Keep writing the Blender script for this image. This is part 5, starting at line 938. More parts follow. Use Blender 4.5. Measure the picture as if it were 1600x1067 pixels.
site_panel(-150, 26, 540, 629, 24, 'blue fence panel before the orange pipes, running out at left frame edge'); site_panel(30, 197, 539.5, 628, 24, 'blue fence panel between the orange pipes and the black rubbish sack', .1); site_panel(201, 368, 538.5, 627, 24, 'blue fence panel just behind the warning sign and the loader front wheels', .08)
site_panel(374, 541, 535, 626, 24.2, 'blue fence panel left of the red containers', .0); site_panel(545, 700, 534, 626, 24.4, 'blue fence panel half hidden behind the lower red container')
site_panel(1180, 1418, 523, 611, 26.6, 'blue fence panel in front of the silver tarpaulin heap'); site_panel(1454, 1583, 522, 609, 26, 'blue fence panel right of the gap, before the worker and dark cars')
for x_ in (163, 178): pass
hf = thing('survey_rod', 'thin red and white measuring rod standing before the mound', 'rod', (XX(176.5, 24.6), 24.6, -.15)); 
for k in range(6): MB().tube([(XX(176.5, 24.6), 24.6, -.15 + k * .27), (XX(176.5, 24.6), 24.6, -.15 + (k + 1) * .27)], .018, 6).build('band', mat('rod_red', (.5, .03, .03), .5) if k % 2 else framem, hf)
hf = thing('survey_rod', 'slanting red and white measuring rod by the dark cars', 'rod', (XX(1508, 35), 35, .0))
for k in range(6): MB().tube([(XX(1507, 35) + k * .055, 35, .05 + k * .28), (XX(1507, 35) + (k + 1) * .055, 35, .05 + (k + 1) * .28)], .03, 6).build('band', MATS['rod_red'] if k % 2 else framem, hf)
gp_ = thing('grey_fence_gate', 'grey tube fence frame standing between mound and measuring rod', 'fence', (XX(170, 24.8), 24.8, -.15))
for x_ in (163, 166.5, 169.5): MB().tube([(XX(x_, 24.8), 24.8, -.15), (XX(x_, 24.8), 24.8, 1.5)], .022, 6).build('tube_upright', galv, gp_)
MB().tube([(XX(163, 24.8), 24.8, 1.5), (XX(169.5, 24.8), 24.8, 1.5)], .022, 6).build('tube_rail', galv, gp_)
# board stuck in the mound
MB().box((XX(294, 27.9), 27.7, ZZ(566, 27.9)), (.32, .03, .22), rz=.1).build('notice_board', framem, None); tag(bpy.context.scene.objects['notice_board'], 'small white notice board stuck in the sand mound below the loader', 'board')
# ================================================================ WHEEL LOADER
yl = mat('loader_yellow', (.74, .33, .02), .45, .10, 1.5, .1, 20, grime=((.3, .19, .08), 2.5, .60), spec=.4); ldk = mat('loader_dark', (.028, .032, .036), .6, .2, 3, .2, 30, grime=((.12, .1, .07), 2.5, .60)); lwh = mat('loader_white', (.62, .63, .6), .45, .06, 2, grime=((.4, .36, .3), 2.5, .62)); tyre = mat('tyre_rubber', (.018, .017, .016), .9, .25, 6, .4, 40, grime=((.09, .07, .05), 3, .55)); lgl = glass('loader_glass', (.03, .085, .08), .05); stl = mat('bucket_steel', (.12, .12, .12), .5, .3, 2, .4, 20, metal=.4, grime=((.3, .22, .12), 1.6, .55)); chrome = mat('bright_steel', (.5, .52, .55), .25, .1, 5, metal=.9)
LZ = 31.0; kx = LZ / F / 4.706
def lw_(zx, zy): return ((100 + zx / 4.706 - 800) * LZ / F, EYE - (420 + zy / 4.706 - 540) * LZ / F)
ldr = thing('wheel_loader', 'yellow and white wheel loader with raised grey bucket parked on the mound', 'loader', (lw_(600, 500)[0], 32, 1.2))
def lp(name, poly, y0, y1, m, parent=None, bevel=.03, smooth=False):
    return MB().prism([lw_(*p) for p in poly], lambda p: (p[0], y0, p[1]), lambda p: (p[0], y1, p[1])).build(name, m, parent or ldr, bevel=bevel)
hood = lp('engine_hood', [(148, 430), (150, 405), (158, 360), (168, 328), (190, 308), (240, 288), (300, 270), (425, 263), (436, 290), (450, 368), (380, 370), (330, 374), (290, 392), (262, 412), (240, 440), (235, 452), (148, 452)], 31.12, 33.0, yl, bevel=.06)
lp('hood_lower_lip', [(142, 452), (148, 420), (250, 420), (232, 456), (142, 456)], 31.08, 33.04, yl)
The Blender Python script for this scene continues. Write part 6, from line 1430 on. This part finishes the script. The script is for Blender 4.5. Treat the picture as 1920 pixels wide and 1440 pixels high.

================================

**WHAT IS NEEDED:** Retype the entries exactly, including every line.

**RESULT OF THIS TASK:**
Keep writing the Blender script for this image. This is part 5, starting at line 938. More parts follow. Use Blender 4.5. Measure the picture as if it were 1600x1067 pixels.
site_panel(-150, 26, 540, 629, 24, 'blue fence panel before the orange pipes, running out at left frame edge'); site_panel(30, 197, 539.5, 628, 24, 'blue fence panel between the orange pipes and the black rubbish sack', .1); site_panel(201, 368, 538.5, 627, 24, 'blue fence panel just behind the warning sign and the loader front wheels', .08)
site_panel(374, 541, 535, 626, 24.2, 'blue fence panel left of the red containers', .0); site_panel(545, 700, 534, 626, 24.4, 'blue fence panel half hidden behind the lower red container')
site_panel(1180, 1418, 523, 611, 26.6, 'blue fence panel in front of the silver tarpaulin heap'); site_panel(1454, 1583, 522, 609, 26, 'blue fence panel right of the gap, before the worker and dark cars')
for x_ in (163, 178): pass
hf = thing('survey_rod', 'thin red and white measuring rod standing before the mound', 'rod', (XX(176.5, 24.6), 24.6, -.15)); 
for k in range(6): MB().tube([(XX(176.5, 24.6), 24.6, -.15 + k * .27), (XX(176.5, 24.6), 24.6, -.15 + (k + 1) * .27)], .018, 6).build('band', mat('rod_red', (.5, .03, .03), .5) if k % 2 else framem, hf)
hf = thing('survey_rod', 'slanting red and white measuring rod by the dark cars', 'rod', (XX(1508, 35), 35, .0))
for k in range(6): MB().tube([(XX(1507, 35) + k * .055, 35, .05 + k * .28), (XX(1507, 35) + (k + 1) * .055, 35, .05 + (k + 1) * .28)], .03, 6).build('band', MATS['rod_red'] if k % 2 else framem, hf)
gp_ = thing('grey_fence_gate', 'grey tube fence frame standing between mound and measuring rod', 'fence', (XX(170, 24.8), 24.8, -.15))
for x_ in (163, 166.5, 169.5): MB().tube([(XX(x_, 24.8), 24.8, -.15), (XX(x_, 24.8), 24.8, 1.5)], .022, 6).build('tube_upright', galv, gp_)
MB().tube([(XX(163, 24.8), 24.8, 1.5), (XX(169.5, 24.8), 24.8, 1.5)], .022, 6).build('tube_rail', galv, gp_)
# board stuck in the mound
MB().box((XX(294, 27.9), 27.7, ZZ(566, 27.9)), (.32, .03, .22), rz=.1).build('notice_board', framem, None); tag(bpy.context.scene.objects['notice_board'], 'small white notice board stuck in the sand mound below the loader', 'board')
# ================================================================ WHEEL LOADER
yl = mat('loader_yellow', (.74, .33, .02), .45, .10, 1.5, .1, 20, grime=((.3, .19, .08), 2.5, .60), spec=.4); ldk = mat('loader_dark', (.028, .032, .036), .6, .2, 3, .2, 30, grime=((.12, .1, .07), 2.5, .60)); lwh = mat('loader_white', (.62, .63, .6), .45, .06, 2, grime=((.4, .36, .3), 2.5, .62)); tyre = mat('tyre_rubber', (.018, .017, .016), .9, .25, 6, .4, 40, grime=((.09, .07, .05), 3, .55)); lgl = glass('loader_glass', (.03, .085, .08), .05); stl = mat('bucket_steel', (.12, .12, .12), .5, .3, 2, .4, 20, metal=.4, grime=((.3, .22, .12), 1.6, .55)); chrome = mat('bright_steel', (.5, .52, .55), .25, .1, 5, metal=.9)
LZ = 31.0; kx = LZ / F / 4.706
def lw_(zx, zy): return ((100 + zx / 4.706 - 800) * LZ / F, EYE - (420 + zy / 4.706 - 540) * LZ / F)
ldr = thing('wheel_loader', 'yellow and white wheel loader with raised grey bucket parked on the mound', 'loader', (lw_(600, 500)[0], 32, 1.2))
def lp(name, poly, y0, y1, m, parent=None, bevel=.03, smooth=False):
    return MB().prism([lw_(*p) for p in poly], lambda p: (p[0], y0, p[1]), lambda p: (p[0], y1, p[1])).build(name, m, parent or ldr, bevel=bevel)
hood = lp('engine_hood', [(148, 430), (150, 405), (158, 360), (168, 328), (190, 308), (240, 288), (300, 270), (425, 263), (436, 290), (450, 368), (380, 370), (330, 374), (290, 392), (262, 412), (240, 440), (235, 452), (148, 452)], 31.12, 33.0, yl, bevel=.06)
lp('hood_lower_lip', [(142, 452), (148, 420), (250, 420), (232, 456), (142, 456)], 31.08, 33.04, yl)
The Blender Python script for this scene continues. Write part 6, from line 1430 on. This part finishes the script. The script is for Blender 4.5. Treat the picture as 1920 pixels wide and 1440 pixels high.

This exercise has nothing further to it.